RTE Act and the ground realities
Logic that children from minorities need more help in getting proper education is ineluctable
In upholding the constitutional validity of the Right to Education Act, a five-member bench of the Supreme Court has established an important principle: offering children a level playing field regardless of their social strata. If the ruling comes with a tinge of disappointment, it is to do with the judgement not being absolute because minority institutions, whether aided or unaided, have been exempted from setting apart a quarter of the seats for children in the age group of 6 to 14 years for the poor.
It would stand to reason that minority institutions would also have served the much larger purpose of a good education for all children had they been asked to set apart these seats. The larger bench overruled a three-member bench that had said unaided minority educational institutions could not be compelled to provide free and compulsory education to children belonging to weaker sections. The distinction between aided and unaided institutions was done away with in exempting all minority institutions from the provisions of the Right of Children to Free and Compulsory Education Act, 2009, and the Right of Children to Free and Compulsory Education Rules, 2010. The logic behind the argument that children from minorities need even more help in getting proper education is ineluctable.
This sweeping measure may be thrusting a financial burden on all schools and it is only fair that the schools expect the government to be not only fair but also brisk in ladling out compensation. The least the government can do is to pay all schools the fees for the reserved 25 per cent of the seats so that the system does not suffer. Schools have a right to expect prompt disbursement from the budgetary allocation of Rs 27,258 crores set apart for the flagship Sarva Shikhsha Abhiyan to implement the RTE Act from a total education outlay of Rs 65,869 crores.

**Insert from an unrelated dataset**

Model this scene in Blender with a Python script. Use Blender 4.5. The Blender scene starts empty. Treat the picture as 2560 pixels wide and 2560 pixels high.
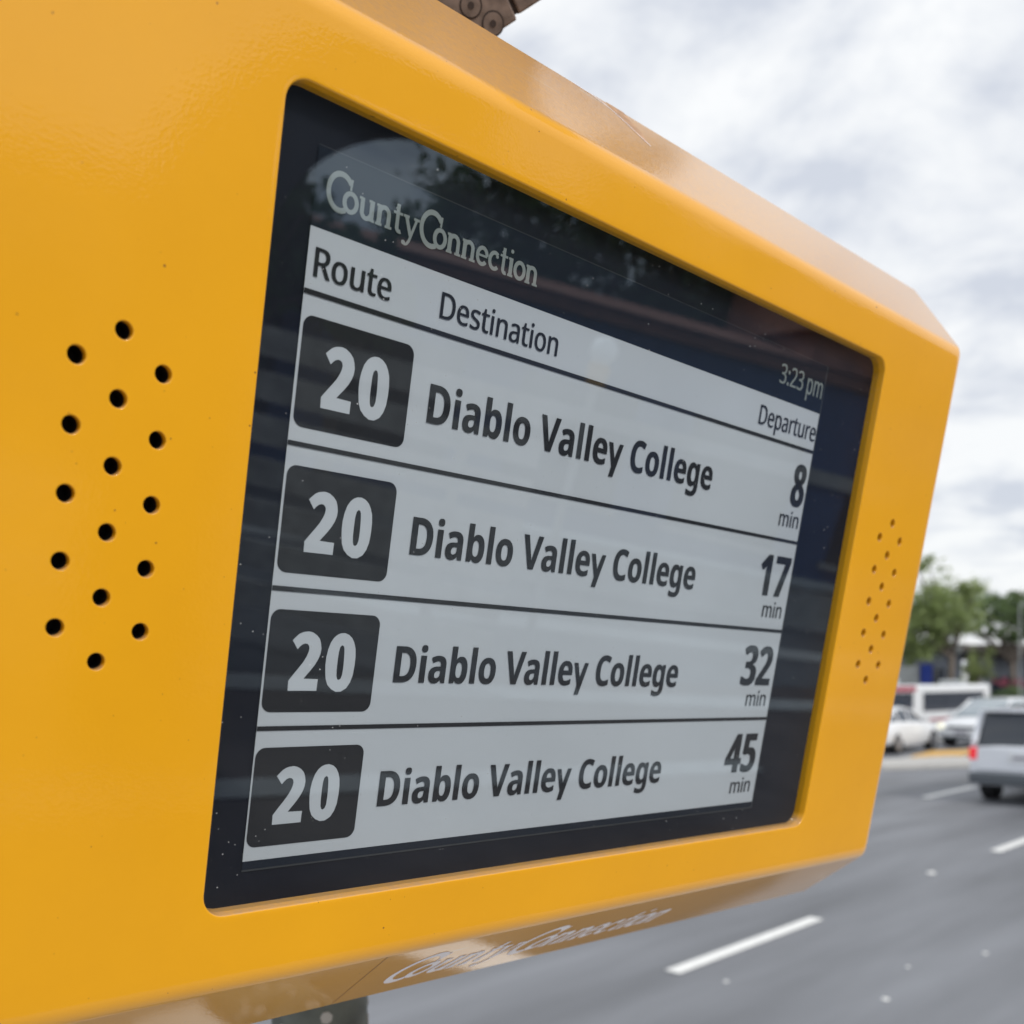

The ground realities are certain to be different. It is not only in the fee structure that private schools are elitist. Children in the school yard may be heard talking about what luxury cars they come in and which exotic holiday locale they went to in the summer, and those who come from a weaker financial background are likely to suffer complexes.
The motive force behind the litigation challenging the RTE Act may not have been financial so much as elitist. The latest thinking, even in developed nations, is that primary education should begin even earlier so that children from weaker sections are not at a disadvantage when it comes to competing with peers from elite schools. India is going further in unshackling the school system to make it more inclusive.